August 07, 2005


Jatra, the folk theatre/village opera of Bengal has been popular since the ancient days. But in the last century, with the advent of cinema, radio and television 'Jatra' has diminished to a dying art in South Asia. Jatra usually consists of four-hour-long, high-energy plays featuring loud music, harsh lighting and extravagant props played out on giant stages under open skies at night. Unlike theatre, Jatra is answerable to the paying public at every moment. So there is no shortage of skills required to be a Jatra actor. A Jatra troop travels to villages from villages with their productions specially in winter season just like a nomad circus troop.

Although the usual scripts of Jatra contains melodramatic tales from mythology or history, it also covers the current affairs. This BBC report discovers that plays based on "sensational breaking news" are now becoming very popular with rural audiences in Bengal. Digbijoy Opera - one of Calcutta's 55-odd jatra troupes is scripting a new play titled "Bisphorone Jolche London" (Explosion Scalds London), which would begin its tour of the rural areas of eastern India in October. Blair, Bush and Al Qaeda terrorists are naturally the characters of this play. Digbijoee Opera, which is also coming up with a play on the tsunami disaster, had earlier produced plays on the World Trade Centre bombings and the hanging of rape and murder convict Dhanonjoy Chatterjee.

The power of Theatre/Jatra has always been a scare for the rulers. Last year some Jatras were banned in India by the West Bengal state government.

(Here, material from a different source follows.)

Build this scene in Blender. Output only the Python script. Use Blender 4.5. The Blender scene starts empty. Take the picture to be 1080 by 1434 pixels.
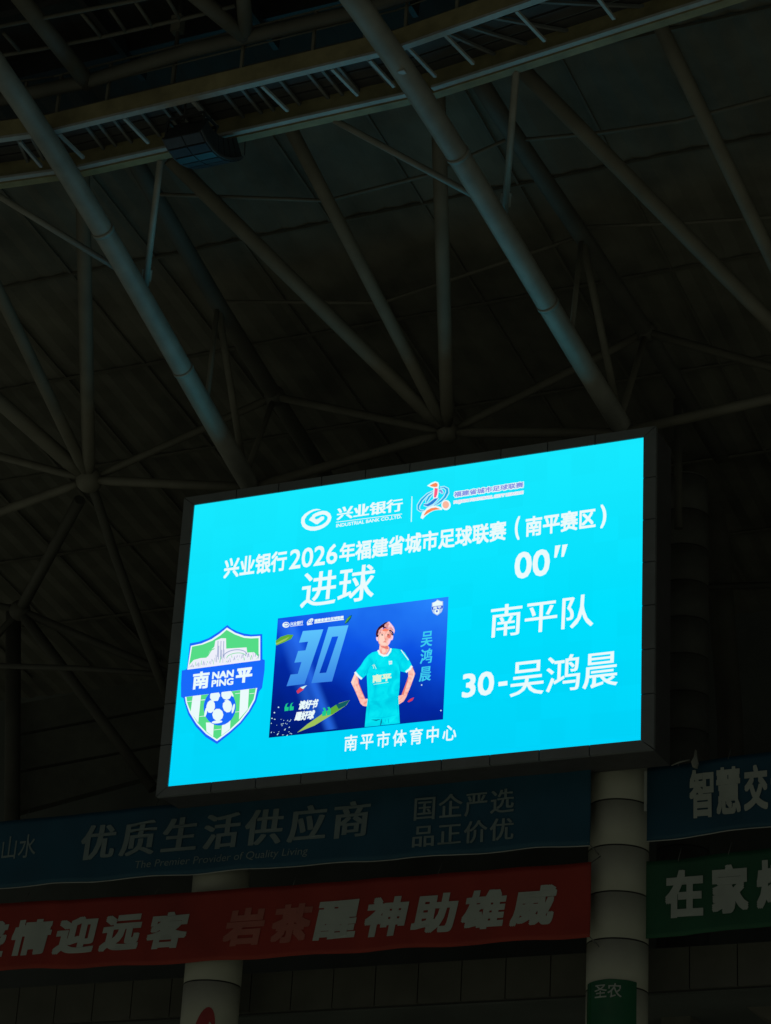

In Bangladesh 'Jatra' has become chained up by the government censure on the grounds that Jatra troops are resorting to vulgarity to attract audiences. In the past decade fundamentalists attacked Jatras and bombed crowds in a few incidents. Citing the security concerns the government kept all Jatra banned for a long time. The current status of permission of Jatra is still unclear to us. It is pathetic that we are letting this popular art dying in Bangladesh while in the neighboring West Bengal it is being revitalized with the 'current affairs' theme.